■ WHAT YOU SHOULD DO:
Extract every line of the material that holds the string "Keep".

■ LISTING:
******************************

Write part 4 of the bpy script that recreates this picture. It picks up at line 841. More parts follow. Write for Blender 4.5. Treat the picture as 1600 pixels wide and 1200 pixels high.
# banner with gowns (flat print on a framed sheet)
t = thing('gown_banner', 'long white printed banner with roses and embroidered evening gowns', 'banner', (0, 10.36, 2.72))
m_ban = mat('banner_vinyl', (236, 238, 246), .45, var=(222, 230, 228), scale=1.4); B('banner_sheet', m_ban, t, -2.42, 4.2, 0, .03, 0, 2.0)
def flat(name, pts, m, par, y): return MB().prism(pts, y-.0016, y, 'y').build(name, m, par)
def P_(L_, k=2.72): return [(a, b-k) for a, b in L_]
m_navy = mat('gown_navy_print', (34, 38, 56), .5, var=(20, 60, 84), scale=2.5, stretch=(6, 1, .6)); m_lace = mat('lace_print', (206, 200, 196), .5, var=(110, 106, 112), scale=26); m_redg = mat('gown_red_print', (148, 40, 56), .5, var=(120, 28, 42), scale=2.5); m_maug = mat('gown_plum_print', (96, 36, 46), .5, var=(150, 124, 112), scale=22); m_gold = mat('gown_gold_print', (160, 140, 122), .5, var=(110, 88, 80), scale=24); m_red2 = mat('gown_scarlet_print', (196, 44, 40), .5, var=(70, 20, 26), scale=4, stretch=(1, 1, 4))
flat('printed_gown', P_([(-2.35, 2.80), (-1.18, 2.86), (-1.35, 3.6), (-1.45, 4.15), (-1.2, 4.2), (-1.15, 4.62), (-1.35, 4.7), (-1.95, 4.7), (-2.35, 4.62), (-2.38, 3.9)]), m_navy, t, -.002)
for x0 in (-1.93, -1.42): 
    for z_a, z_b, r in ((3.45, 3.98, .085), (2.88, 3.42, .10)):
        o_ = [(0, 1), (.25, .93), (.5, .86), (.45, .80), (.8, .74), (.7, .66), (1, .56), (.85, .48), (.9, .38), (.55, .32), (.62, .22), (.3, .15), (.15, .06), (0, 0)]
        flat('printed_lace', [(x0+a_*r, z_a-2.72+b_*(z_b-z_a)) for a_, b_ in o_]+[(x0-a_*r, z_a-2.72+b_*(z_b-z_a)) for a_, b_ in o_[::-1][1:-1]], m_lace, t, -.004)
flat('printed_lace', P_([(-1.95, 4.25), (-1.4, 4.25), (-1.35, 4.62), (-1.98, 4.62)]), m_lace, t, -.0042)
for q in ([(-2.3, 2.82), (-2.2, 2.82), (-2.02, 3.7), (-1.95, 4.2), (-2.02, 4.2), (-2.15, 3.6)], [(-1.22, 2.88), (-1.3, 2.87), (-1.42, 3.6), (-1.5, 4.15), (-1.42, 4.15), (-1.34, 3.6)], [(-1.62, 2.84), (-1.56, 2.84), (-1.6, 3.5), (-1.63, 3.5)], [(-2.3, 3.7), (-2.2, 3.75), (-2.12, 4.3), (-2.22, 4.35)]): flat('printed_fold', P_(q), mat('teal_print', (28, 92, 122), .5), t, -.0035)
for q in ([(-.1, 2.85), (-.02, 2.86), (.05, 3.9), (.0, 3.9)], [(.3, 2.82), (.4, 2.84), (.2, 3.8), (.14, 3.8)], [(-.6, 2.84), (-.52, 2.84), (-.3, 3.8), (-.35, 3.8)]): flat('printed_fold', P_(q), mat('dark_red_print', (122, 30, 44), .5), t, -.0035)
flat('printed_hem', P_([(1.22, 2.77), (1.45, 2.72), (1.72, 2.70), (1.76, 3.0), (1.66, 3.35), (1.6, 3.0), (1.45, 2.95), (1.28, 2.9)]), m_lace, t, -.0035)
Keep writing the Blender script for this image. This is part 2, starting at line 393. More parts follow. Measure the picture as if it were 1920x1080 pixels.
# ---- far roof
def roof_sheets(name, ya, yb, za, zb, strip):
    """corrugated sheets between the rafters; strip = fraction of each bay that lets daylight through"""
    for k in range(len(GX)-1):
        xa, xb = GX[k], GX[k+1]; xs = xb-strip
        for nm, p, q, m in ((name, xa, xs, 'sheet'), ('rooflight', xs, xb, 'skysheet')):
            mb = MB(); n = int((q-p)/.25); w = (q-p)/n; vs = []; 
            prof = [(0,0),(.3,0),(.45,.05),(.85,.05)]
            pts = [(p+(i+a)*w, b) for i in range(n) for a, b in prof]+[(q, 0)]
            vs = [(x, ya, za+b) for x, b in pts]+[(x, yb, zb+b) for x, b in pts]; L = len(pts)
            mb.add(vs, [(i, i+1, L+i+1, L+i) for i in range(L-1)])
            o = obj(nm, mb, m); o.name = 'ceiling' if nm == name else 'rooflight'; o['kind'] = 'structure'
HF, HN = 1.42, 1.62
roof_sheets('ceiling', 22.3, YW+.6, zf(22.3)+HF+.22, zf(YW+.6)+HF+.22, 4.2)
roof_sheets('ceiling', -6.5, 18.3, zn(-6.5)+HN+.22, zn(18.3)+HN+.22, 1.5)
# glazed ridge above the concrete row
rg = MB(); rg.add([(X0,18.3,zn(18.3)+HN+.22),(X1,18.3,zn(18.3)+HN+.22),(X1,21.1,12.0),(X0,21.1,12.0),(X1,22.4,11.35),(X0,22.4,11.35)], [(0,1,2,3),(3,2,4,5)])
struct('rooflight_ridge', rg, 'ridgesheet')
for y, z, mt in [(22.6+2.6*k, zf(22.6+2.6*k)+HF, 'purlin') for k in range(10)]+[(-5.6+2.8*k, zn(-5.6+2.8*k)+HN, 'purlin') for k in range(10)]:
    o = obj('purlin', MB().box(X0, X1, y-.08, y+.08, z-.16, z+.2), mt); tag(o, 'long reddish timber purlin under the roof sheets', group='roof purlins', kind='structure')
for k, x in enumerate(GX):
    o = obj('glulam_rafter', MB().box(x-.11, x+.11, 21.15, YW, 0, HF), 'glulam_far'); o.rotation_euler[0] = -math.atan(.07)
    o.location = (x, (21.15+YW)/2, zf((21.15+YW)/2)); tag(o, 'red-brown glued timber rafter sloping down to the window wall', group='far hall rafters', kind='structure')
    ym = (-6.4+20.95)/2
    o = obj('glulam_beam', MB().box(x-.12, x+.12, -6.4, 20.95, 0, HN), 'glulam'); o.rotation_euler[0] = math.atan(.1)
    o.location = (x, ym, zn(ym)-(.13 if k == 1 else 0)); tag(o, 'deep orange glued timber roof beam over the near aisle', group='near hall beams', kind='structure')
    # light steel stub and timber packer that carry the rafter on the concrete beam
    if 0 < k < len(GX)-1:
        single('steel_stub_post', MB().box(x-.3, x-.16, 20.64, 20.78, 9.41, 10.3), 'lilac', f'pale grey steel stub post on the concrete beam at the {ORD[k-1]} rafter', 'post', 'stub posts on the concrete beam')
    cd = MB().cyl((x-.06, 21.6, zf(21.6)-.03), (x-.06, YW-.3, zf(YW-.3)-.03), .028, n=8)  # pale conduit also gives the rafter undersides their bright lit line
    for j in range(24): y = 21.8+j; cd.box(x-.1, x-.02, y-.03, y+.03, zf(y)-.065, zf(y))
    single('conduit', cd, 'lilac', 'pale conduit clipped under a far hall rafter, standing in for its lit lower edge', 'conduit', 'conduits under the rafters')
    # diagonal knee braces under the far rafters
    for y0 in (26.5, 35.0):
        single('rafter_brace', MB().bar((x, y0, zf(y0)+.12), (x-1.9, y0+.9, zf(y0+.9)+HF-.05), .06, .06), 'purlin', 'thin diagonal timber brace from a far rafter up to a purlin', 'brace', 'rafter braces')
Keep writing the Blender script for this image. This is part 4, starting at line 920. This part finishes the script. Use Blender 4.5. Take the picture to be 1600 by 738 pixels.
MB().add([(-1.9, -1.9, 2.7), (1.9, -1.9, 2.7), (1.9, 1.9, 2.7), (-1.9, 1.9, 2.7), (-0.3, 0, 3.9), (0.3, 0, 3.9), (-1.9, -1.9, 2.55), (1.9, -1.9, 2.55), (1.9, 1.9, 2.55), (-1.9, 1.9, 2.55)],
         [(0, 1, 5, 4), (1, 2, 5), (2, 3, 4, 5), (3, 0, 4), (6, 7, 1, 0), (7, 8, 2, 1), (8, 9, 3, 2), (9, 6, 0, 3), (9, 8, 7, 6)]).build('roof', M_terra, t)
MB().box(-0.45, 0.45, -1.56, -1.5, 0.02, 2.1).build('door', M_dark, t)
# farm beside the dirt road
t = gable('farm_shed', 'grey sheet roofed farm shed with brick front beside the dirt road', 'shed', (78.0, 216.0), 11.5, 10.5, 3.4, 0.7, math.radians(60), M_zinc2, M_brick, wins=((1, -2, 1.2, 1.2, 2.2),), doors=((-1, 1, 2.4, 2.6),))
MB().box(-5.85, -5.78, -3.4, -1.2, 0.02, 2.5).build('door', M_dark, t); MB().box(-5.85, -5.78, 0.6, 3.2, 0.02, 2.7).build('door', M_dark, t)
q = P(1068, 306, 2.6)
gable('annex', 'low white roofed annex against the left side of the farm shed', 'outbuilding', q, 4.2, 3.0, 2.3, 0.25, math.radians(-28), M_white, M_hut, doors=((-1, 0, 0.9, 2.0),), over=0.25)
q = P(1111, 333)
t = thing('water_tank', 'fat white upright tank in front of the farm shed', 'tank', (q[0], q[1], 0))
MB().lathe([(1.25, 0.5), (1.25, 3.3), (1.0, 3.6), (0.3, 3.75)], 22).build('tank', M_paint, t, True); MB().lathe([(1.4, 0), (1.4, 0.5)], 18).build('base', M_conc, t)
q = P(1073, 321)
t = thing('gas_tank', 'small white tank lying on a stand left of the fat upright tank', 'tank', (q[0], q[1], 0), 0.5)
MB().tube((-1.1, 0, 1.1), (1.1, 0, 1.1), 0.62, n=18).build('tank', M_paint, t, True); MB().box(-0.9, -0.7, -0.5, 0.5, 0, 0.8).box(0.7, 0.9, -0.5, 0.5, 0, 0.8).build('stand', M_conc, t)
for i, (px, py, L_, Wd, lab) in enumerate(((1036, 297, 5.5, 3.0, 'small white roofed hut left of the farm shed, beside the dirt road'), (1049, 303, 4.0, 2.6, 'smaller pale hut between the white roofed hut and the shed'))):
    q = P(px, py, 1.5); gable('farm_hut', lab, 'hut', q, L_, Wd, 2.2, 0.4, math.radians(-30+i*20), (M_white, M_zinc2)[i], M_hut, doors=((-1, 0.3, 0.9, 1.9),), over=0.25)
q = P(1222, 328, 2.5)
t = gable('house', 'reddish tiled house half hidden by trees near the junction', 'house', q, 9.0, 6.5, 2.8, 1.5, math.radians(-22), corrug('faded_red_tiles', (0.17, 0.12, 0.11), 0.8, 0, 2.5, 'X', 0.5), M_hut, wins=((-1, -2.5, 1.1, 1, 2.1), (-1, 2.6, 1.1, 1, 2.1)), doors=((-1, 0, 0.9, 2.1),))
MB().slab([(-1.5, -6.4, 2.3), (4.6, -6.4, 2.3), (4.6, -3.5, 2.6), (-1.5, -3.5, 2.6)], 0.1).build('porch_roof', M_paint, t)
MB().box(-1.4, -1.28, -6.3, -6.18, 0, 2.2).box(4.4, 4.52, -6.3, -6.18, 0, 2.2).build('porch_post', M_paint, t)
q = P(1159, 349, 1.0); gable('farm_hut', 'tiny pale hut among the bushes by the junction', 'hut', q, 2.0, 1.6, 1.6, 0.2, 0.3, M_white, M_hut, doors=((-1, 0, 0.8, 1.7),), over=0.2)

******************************

■ OUTPUT:
Keep writing the Blender script for this image. This is part 2, starting at line 393. More parts follow. Measure the picture as if it were 1920x1080 pixels.
Keep writing the Blender script for this image. This is part 4, starting at line 920. This part finishes the script. Use Blender 4.5. Take the picture to be 1600 by 738 pixels.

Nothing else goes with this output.